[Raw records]
*****
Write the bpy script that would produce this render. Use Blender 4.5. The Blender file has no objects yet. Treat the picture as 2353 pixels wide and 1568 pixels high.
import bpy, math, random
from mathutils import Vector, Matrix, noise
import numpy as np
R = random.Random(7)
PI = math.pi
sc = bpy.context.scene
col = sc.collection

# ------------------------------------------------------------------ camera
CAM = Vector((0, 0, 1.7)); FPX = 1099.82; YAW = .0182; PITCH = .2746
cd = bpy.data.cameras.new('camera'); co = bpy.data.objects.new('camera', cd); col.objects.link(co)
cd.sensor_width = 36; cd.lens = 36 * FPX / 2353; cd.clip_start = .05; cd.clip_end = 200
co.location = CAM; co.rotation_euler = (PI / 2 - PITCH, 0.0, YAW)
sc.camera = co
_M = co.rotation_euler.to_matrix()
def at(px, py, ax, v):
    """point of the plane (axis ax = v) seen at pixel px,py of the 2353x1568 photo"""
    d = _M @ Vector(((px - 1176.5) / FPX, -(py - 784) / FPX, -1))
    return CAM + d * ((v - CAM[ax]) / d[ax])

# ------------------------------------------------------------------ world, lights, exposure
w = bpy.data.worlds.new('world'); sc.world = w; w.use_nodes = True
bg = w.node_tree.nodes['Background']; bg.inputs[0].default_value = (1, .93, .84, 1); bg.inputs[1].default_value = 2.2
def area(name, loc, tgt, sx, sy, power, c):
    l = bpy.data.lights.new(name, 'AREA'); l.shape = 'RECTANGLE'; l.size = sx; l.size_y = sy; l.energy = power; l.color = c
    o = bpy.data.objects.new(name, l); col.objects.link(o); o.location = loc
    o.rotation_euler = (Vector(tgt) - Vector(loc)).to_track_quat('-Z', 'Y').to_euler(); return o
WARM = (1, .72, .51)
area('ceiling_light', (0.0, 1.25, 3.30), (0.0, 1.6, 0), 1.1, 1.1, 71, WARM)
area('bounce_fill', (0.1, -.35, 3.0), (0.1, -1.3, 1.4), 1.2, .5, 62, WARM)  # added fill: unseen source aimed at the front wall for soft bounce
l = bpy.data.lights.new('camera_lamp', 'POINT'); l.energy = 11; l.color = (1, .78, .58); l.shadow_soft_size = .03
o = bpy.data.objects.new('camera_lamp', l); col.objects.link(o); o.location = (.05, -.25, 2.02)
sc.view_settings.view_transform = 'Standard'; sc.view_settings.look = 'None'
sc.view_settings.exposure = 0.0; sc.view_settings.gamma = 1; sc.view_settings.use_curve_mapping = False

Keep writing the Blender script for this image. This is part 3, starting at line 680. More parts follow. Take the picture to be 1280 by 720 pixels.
*****
Challenge
Without leaving anything out, give the entries again exactly.

Response to this task
Write the bpy script that would produce this render. Use Blender 4.5. The Blender file has no objects yet. Treat the picture as 2353 pixels wide and 1568 pixels high.
import bpy, math, random
from mathutils import Vector, Matrix, noise
import numpy as np
R = random.Random(7)
PI = math.pi
sc = bpy.context.scene
col = sc.collection

# ------------------------------------------------------------------ camera
CAM = Vector((0, 0, 1.7)); FPX = 1099.82; YAW = .0182; PITCH = .2746
cd = bpy.data.cameras.new('camera'); co = bpy.data.objects.new('camera', cd); col.objects.link(co)
cd.sensor_width = 36; cd.lens = 36 * FPX / 2353; cd.clip_start = .05; cd.clip_end = 200
co.location = CAM; co.rotation_euler = (PI / 2 - PITCH, 0.0, YAW)
sc.camera = co
_M = co.rotation_euler.to_matrix()
def at(px, py, ax, v):
    """point of the plane (axis ax = v) seen at pixel px,py of the 2353x1568 photo"""
    d = _M @ Vector(((px - 1176.5) / FPX, -(py - 784) / FPX, -1))
    return CAM + d * ((v - CAM[ax]) / d[ax])

# ------------------------------------------------------------------ world, lights, exposure
w = bpy.data.worlds.new('world'); sc.world = w; w.use_nodes = True
bg = w.node_tree.nodes['Background']; bg.inputs[0].default_value = (1, .93, .84, 1); bg.inputs[1].default_value = 2.2
def area(name, loc, tgt, sx, sy, power, c):
    l = bpy.data.lights.new(name, 'AREA'); l.shape = 'RECTANGLE'; l.size = sx; l.size_y = sy; l.energy = power; l.color = c
    o = bpy.data.objects.new(name, l); col.objects.link(o); o.location = loc
    o.rotation_euler = (Vector(tgt) - Vector(loc)).to_track_quat('-Z', 'Y').to_euler(); return o
WARM = (1, .72, .51)
area('ceiling_light', (0.0, 1.25, 3.30), (0.0, 1.6, 0), 1.1, 1.1, 71, WARM)
area('bounce_fill', (0.1, -.35, 3.0), (0.1, -1.3, 1.4), 1.2, .5, 62, WARM)  # added fill: unseen source aimed at the front wall for soft bounce
l = bpy.data.lights.new('camera_lamp', 'POINT'); l.energy = 11; l.color = (1, .78, .58); l.shadow_soft_size = .03
o = bpy.data.objects.new('camera_lamp', l); col.objects.link(o); o.location = (.05, -.25, 2.02)
sc.view_settings.view_transform = 'Standard'; sc.view_settings.look = 'None'
sc.view_settings.exposure = 0.0; sc.view_settings.gamma = 1; sc.view_settings.use_curve_mapping = False

Keep writing the Blender script for this image. This is part 3, starting at line 680. More parts follow. Take the picture to be 1280 by 720 pixels.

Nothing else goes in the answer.